Son dönemde bu talebin yerine getirildiğini ve Arap dünyasında ve Afrika’da siyonist işgal rejimiyle ilişkilerin normalleştirilmesi için önemli adımlar atıldığını görüyoruz.
İşgal rejiminin başbakanı Netanyahu, Umman’ı ziyaret etti ve büyük bir ilgiyle karşılandı. Sonra işgal devletinin iki bakanı arka arkaya Birleşik Arap Emirlikleri’ni ziyaret etti. Geçtiğimiz günlerde de Çad Cumhurbaşkanı İdris Debi işgal rejimine bir ziyaret gerçekleştirdi.
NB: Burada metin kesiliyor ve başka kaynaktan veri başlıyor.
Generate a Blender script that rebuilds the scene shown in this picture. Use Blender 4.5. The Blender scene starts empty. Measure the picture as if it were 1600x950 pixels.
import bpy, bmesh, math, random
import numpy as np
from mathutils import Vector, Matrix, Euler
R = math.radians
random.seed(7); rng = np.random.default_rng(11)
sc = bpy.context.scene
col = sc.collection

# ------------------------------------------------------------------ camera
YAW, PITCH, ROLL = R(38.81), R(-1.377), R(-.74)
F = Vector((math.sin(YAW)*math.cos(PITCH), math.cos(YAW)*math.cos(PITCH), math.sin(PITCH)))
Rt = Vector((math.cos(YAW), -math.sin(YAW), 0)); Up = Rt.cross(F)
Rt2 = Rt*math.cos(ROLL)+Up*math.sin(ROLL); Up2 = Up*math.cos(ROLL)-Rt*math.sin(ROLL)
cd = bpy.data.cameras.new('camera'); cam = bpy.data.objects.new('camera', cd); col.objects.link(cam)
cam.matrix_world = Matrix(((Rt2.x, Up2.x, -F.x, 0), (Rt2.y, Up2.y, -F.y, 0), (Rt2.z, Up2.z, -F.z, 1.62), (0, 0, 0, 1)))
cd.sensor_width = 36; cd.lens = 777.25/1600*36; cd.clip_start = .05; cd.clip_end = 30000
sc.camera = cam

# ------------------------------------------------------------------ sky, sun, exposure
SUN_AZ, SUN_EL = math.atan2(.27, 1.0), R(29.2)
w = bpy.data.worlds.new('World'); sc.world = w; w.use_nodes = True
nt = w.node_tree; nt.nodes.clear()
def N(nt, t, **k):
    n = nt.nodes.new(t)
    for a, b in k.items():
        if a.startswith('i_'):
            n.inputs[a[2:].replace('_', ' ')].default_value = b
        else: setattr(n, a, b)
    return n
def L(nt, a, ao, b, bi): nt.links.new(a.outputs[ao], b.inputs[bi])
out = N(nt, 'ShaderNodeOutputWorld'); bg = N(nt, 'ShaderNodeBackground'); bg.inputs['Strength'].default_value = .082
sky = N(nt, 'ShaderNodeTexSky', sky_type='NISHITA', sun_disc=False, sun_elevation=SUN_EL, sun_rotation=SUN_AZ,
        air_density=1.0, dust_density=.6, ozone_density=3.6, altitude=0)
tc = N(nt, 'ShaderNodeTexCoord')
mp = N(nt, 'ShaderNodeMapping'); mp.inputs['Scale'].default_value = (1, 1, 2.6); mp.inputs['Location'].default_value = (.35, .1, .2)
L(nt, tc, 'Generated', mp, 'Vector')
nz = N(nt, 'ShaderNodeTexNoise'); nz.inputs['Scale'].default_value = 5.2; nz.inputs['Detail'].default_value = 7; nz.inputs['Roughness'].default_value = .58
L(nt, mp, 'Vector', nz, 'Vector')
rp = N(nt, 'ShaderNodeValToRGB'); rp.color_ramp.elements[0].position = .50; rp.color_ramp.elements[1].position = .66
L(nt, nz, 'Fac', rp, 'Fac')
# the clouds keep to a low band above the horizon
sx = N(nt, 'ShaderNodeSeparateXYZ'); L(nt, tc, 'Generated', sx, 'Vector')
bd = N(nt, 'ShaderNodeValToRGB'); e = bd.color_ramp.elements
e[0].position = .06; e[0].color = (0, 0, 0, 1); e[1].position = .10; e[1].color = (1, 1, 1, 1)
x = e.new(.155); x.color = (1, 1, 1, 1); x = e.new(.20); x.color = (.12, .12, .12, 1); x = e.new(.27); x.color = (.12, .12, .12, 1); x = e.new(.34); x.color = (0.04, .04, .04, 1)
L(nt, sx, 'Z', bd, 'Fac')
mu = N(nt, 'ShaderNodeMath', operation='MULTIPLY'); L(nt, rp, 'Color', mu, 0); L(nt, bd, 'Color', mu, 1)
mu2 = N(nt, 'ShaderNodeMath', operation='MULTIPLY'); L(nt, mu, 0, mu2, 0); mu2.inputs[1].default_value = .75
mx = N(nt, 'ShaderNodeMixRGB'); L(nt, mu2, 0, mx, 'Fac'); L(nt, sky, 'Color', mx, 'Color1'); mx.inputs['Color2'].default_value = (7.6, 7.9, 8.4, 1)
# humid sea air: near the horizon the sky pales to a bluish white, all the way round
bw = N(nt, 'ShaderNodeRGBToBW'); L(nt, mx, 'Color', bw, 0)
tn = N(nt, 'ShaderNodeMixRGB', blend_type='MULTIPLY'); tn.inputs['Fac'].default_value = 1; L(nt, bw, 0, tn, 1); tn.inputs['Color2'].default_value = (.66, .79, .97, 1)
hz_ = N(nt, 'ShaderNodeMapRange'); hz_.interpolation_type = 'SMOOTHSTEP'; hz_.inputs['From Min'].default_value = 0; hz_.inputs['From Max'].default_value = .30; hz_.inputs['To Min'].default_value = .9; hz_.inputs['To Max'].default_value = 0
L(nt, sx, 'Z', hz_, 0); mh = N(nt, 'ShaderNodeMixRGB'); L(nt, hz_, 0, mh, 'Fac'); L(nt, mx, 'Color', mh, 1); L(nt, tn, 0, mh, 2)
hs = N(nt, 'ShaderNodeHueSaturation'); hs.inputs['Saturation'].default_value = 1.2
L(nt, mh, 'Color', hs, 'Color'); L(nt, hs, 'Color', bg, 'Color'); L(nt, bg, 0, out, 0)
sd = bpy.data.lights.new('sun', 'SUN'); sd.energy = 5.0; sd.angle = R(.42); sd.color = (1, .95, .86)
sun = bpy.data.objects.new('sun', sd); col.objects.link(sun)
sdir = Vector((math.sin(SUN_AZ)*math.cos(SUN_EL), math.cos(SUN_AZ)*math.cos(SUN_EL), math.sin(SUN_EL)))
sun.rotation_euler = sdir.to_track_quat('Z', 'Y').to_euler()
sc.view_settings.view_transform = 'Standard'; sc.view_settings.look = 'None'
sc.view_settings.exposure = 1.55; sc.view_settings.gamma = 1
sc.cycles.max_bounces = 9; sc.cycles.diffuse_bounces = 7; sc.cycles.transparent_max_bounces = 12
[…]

Bu ziyaretten kısa süre önce siyonist medyada Netanyahu’nun Bahreyn’e önemli bir ziyaret planladığından söz edildi. Siyonist medyada bu ziyaret planıyla ilgili yorumlarda da bunun bir başlangıç olacağına, asıl önemli gelişmelerin ondan sonra geleceğine dikkat çekildi.
Bütün bu gelişmelerden cesaret alan siyonist işgalciler, Sudan’ın da kendileriyle ilişki içine gireceğini ve Netanyahu’nun bu ülkeye de ziyaret düzenleyeceğini iddia edecek kadar ileri gittiler. Bu iddia doğal olarak Sudan içinde siyasi çevrelerde ciddi tartışmalara neden oldu. Ancak Sudan hükümeti böyle bir şeyin söz konusu olmadığını ve Netanyahu’nun Sudan’a ziyaret düzenlemesinin mümkün olmadığını açıkladı.